CI/CD infrastructure on gitlab

Hi,
TL;DR: Can someone suggest a medium complex CI/CD example project that builds on Linux, OSX, and windows? I have been trying to follow the VTK implementation but it got dense fast for me. (maybe a paired down example if it exists, osx, windows, and linux targeting x64?)

One issue on windows I have found so far is that when I use download_python.cmake and pip install numpy it provides a 64/32 bit mismatched installation.

More context:
We are internally using gitlab along with the CI/CD tools. We generally use Docker for most things (with great success), however I have a need to do build on the windows directly. I started following the steps used in VTK, and it works to some extent, but the numpy/python mismatch has me stumped.

If there is another approach or a simplified example out there that someone would suggest I would be greatly appreciative.

VTK’s CI/CD extracts some information from the CMAKE_CONFIGURATION environment variable. For Windows specifically, the VCVARS* variables are also important. Our setup assumes that the runner sets VS160COMNTOOLS to where its installed Visual Studio lives. This is then used by .gitlab/ci/vcvarsall.ps1 to set up the Visual Studio toolchain environment.

Your situation seems like you have a 32bit environment loaded rather than the 64bit env.

Unfortunately, all of our projects are sharing the same infrastructure, so they’re all going to have this level of complexity.

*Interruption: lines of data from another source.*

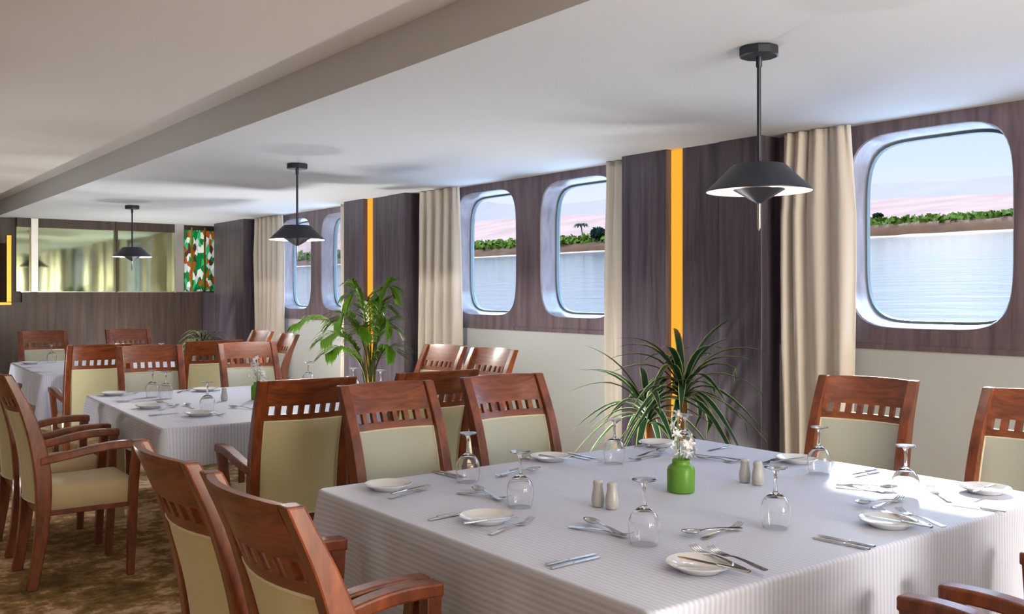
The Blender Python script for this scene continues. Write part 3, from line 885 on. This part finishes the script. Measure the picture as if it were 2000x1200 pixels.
# window edge, near chair
Kn((1722, 915), (1632, 933), 'upper of two knives right of the glass by the curtain chair', KG)
Kn((1724, 921), (1640, 938), 'lower of two knives right of the glass by the curtain chair', KG)
Fk((1722, 962), (1641, 944), 'dessert fork left of the sunny wine glass', FG)
Sp((1650, 950), (1736, 956), 'dessert spoon left of the sunny wine glass, crossing a fork', SG, z=ZT+.004)
Kn((1945, 947), (1898, 963), 'butter knife on the plate nearest the right picture edge', KG, z=zp, sc_=.75)
Fk((1862, 985), (1812, 953), 'fork right of the sunny wine glass', FG)
# front edge, left place
Kn((1452, 1117), (1335, 1092), 'butter knife lying over the front bread plate', KG, z=zp+.002, sc_=.85)
Fk((1462, 1118), (1346, 1072), 'left of two forks resting on the front bread plate', FG, z=zp-.008)
Fk((1503, 1119), (1381, 1075), 'right of two forks resting on the front bread plate', FG, z=zp-.010)
Sp((1440, 1034), (1340, 1046), 'dessert spoon between the front glasses, crossed with a fork', SG, z=ZT+.004)
Fk((1362, 1058), (1456, 1026), 'dessert fork between the front glasses, tines towards the window', FG)
Kn((1694, 1074), (1550, 1044), 'lower of two dark parallel knives on the front edge', KG)
Kn((1700, 1068), (1565, 1040), 'upper of two dark parallel knives on the front edge', KG)
# front edge, right place
Kn((1812, 1031), (1698, 1010), 'butter knife lying over the sunlit plate with forks', KG, z=zp+.002, sc_=.85)
Fk((1822, 1030), (1706, 996), 'left of two forks resting on the sunlit plate', FG, z=zp-.008)
Fk((1858, 1036), (1742, 996), 'right of two forks resting on the sunlit plate', FG, z=zp-.006)
Sp((1760, 978), (1674, 988), 'dessert spoon left of the sunlit plate, crossed with a fork', SG, z=ZT+.004)
Fk((1690, 999), (1774, 972), 'dessert fork below the sunny wine glass, tines upward', FG)
Kn((1962, 1001), (1815, 980), 'thin knife below the rightmost plate, the only one in full sun', KG)
# condiments and vase
for p, lab in (((1168, 989), 'white ceramic salt shaker left of the vase, the left of its pair'), ((1195, 994), 'white ceramic pepper shaker left of the vase, the right of its pair'),
               ((1455, 942), 'white ceramic salt shaker right of the vase, the left of its pair'), ((1480, 947), 'white ceramic pepper shaker right of the vase, the right of its pair')):
    shaker.put(at(*p, ZT), 0, lab, 'salt and pepper shakers', 'shaker')
pv = at(1330, 960, ZT)
vase.put(pv, 0, 'frosted green glass vase in the middle of the near table', 'green vases', 'vase')
flowers.put(pv+Vector((0, 0, .0)), .4, 'spray of white flowers in the green vase of the near table', 'white flower sprays', 'flowers')
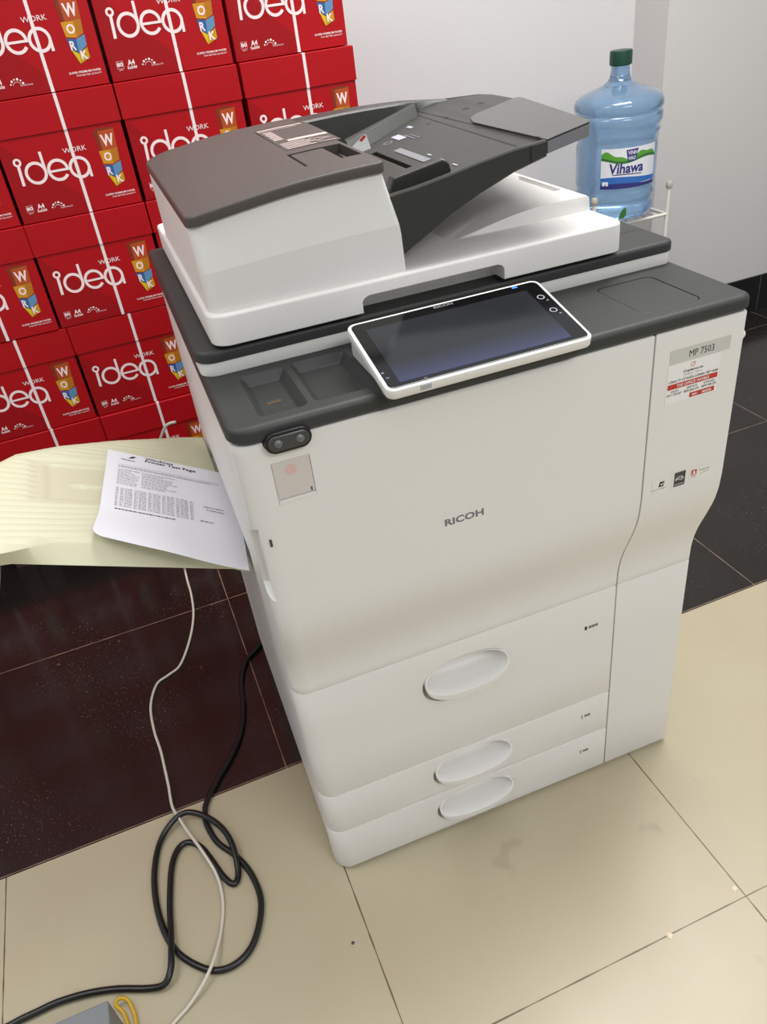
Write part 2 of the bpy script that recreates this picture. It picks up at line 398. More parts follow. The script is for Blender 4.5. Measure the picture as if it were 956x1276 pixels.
# ---------------------------------------------------------------- red paper cartons
CW, CD, CH, LZ = 0.2935, 0.215, 0.2620, 0.186
FS = CW/0.2705     # print scale
def make_carton():
    t = empty('paper_carton')
    j = Join(); j.box(0.003, CW-0.003, 0.003, CD-0.003, 0.0, LZ+0.02)
    j.build('carton_body', M['red'], t, bevel=0.0015, seg=2)
    rslab('carton_lid', 0, CW, 0, CD, [(0.0006, LZ), (0, LZ+0.0006), (0, CH-0.0015), (0.0015, CH-0.0001)], (0.001,)*4, M['red'], t, ns=2)
    # straps
    j = Join(); j.box(0.1590, 0.1665, -0.0008, 0.0, LZ, CH-0.001); j.box(0.1590, 0.1665, -0.0008, CD+0.0008, CH-0.001, CH+0.0002)
    j.box(0.1590, 0.1665, 0.0022, 0.003, 0.001, LZ); j.box(0.1590, 0.1665, CD-0.003, CD+0.0008, 0.001, CH-0.001)
    j.build('strap', M['strap'], t, smooth=False)
    d = Decal(); w = M['print_white']; th = 0.0062
    d.poly([(0.006, 0.168), (0.075, 0.100), (0.135, 0.045), (0.160, 0.004), (0.006, 0.004)], M['red_deep'], 0)
    # logotype: lower-case letters drawn with round strokes
    d.ring(0.0325, 0.1245, 0.0085, 0.0040, w, .0003, n=24); d.seg(0.0325, 0.1170, 0.0305, 0.0775, th, w, .0005)
    d.ring(0.0635, 0.0985, 0.0232, 0.0170, w, .0003); d.seg(0.0835, 0.1385, 0.0835, 0.0975, th-.0004, w, .0005)
    d.ring(0.1100, 0.0970, 0.0228, 0.0166, w, .0003, a0=-0.02, a1=2*PI-0.62); d.rect(0.0890, 0.0937, 0.1325, 0.0983, w, .0005)
    d.ring(0.1555, 0.0945, 0.0228, 0.0166, w, .0003); d.seg(0.1752, 0.0950, 0.1752, 0.0720, th-.0004, w, .0005)
    d.text('WORK', 0.131, 0.1265, 0.181, 0.1365, w)
    # the four letter blocks
    d.poly([(.204, .1600), (.222, .1640), (.248, .1610), (.246, .1190), (.212, .1190), (.207, .1200)], M['b_brown_dark'], 0)
    d.poly([(.213, .1575), (.248, .1590), (.2455, .1190), (.213, .1190)], M['b_brown'], .0002)
    d.poly([(.2045, .1188), (.2455, .1205), (.2430, .0955), (.2280, .0890), (.2070, .0925)], M['b_gold'], .0002)
    d.poly([(.2300, .1198), (.2455, .1205), (.2430, .0955), (.2280, .0890)], M['b_gold_dark'], .00025)
    d.poly([(.2070, .0905), (.2255, .0870), (.2240, .0620), (.2090, .0720)], M['b_blue'], .0002)
    d.poly([(.2255, .0870), (.2445, .0935), (.2430, .0740), (.2240, .0620)], M['b_blue_light'], .0002)
    d.poly([(.2095, .0710), (.2235, .0610), (.2425, .0710), (.2430, .0520), (.2210, .0430)], M['b_yellow'], .0002)
    d.poly([(.2235, .0610), (.2425, .0710), (.2430, .0520), (.2215, .0432)], M['b_yellow_dark'], .00025)
    wl = M['print_white']
    d.text('W', .2160, .1260, .2430, .1500, wl, .0005, .03); d.text('O', .2120, .0965, .2290, .1145, wl, .0005, .03)
    d.text('R', .2100, .0680, .2215, .0850, wl, .0005, .03); d.text('K', .2260, .0500, .2400, .0660, wl, .0005, .03)
    d.text('SUPER PREMIUM PAPER', .192, .0265, .258, .0305, wl, .0003, .02); d.text('FOR BETTER QUALITY', .206, .0205, .258, .0240, wl, .0003, .01)
    d.ring(.0255, .0300, .0098, .0092, wl, .0003, n=4, a0=PI/4, a1=2*PI+PI/4)
    d.text('80', .0190, .0265, .0320, .0345, wl, .0003, .03); d.text('gsm', .0210, .0190, .0300, .0215, wl)
    d.text('A4', .0420, .0270, .0570, .0370, wl, .0003, .03); d.text('5x500', .0395, .0200, .0600, .0255, wl, .0003, .03)
    for i in range(6):
        a = math.radians(20+28*i); d.ring(.085+.013*math.cos(a), .0205+.013*math.sin(a), .0017 if i % 2 else .0024, 0.0001, wl, .0003, n=8)
    d.ring(.085, .0205, .0085, .0078, wl, .0003, a0=.3, a1=PI-.3, n=12)
    d.text('TECHNOLOGY', .0900, .0195, .1160, .0222, wl)
    f = plane_fn((0, 0.0027, 0), (FS, 0, 0), (0, 0, FS), (0, -1, 0))
    d.build('printed_front', f, t, label='white lettering and four coloured letter blocks printed on the front')
    return t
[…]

Thank you so much @ben.boeckel. I was hopeful, but that matches up with the similar setups across the related projects i looked into.

Yes it seems super weird because I am downloading the same python file python-win64-3.8.6.tar.xz and using python -m pip install, but pip installs numpy-1.21.0-cp38-cp38-win32.whl which I would not have expected and gives an error when importing it, and trying to install the x64 version from download gives an error.

I think you are saying that VCVARS* and VS160COMNTOOLS variables would affect the how python and pip execute? I would have thought an x64 python executable would run in x64 mode all the time. Is there something in the environment (not properly set) that would be causing the mismatch? I will keep searching. Thank you so much.

Thank you for the hint, the environment appears to be the culprit.

Where do those python packages come from? the ones hosted at https://www.paraview.org/files/dependencies/

I think the loaded environment might have something to do with it. I really don’t know; Python has so many weird behaviors that I can’t keep track of all of them, sorry.

I would too. shrug

They are made via the .gitlab/ci/wheels/prep_python_windows.ps1 script in VTK’s repository.

Thank you. It was definitely something funky with how python interacts with the visual studio variables. the scripts I am using aren’t smart enough to know if x86 or x64 is loaded, only that visual studio variables are loaded.

I definitely didn’t expect that to be the issue. making sure the vcvars loaded x64 the thing works. super funky business.

I think pip looks to see what (if any) VS toolchain is available if it needs to end up compiling C code and somewhere in there forgets to check whether it can actually use such code. I would suggest filing an issue upstream.